• [What is needed] Find each line with the string "scene" and report it.

• [Supplied data]
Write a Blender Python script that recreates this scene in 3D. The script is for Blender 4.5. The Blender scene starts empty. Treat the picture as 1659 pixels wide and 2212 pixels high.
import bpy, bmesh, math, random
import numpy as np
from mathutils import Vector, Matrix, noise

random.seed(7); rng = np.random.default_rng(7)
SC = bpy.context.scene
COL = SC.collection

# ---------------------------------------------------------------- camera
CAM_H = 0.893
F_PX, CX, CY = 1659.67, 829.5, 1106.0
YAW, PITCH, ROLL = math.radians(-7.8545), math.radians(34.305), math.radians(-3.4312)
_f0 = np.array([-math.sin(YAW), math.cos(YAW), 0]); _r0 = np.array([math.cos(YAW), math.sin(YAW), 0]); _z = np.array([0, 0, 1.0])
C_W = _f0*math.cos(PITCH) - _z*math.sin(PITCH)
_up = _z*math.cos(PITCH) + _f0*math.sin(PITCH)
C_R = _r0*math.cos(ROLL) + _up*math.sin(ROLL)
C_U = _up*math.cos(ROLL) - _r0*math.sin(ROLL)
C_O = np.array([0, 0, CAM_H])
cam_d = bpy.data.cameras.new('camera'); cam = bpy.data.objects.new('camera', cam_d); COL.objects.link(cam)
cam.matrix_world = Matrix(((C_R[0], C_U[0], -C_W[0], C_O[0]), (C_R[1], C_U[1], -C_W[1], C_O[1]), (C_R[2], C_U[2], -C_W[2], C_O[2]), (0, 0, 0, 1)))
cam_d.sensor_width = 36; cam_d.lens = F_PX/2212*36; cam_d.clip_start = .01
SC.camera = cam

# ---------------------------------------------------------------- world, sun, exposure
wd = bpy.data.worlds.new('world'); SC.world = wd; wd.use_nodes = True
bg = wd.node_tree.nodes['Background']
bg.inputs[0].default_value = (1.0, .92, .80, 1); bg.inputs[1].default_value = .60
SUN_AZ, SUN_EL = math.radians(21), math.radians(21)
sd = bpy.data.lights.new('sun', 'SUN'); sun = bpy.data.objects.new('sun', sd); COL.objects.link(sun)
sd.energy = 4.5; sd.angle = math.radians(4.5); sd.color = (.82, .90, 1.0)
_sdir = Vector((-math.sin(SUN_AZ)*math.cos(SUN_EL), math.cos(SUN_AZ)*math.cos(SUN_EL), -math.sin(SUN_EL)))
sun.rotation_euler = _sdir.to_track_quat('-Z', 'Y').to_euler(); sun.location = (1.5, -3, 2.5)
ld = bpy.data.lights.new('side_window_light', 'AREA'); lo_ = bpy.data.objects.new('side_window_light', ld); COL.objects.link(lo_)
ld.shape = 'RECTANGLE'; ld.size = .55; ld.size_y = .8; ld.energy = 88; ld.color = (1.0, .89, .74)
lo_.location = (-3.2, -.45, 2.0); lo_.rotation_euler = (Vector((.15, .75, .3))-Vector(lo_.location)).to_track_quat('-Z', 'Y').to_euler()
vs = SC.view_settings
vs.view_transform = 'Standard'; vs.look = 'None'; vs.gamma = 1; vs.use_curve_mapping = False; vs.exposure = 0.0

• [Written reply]
Write a Blender Python script that recreates this scene in 3D. The script is for Blender 4.5. The Blender scene starts empty. Treat the picture as 1659 pixels wide and 2212 pixels high.
SC = bpy.context.scene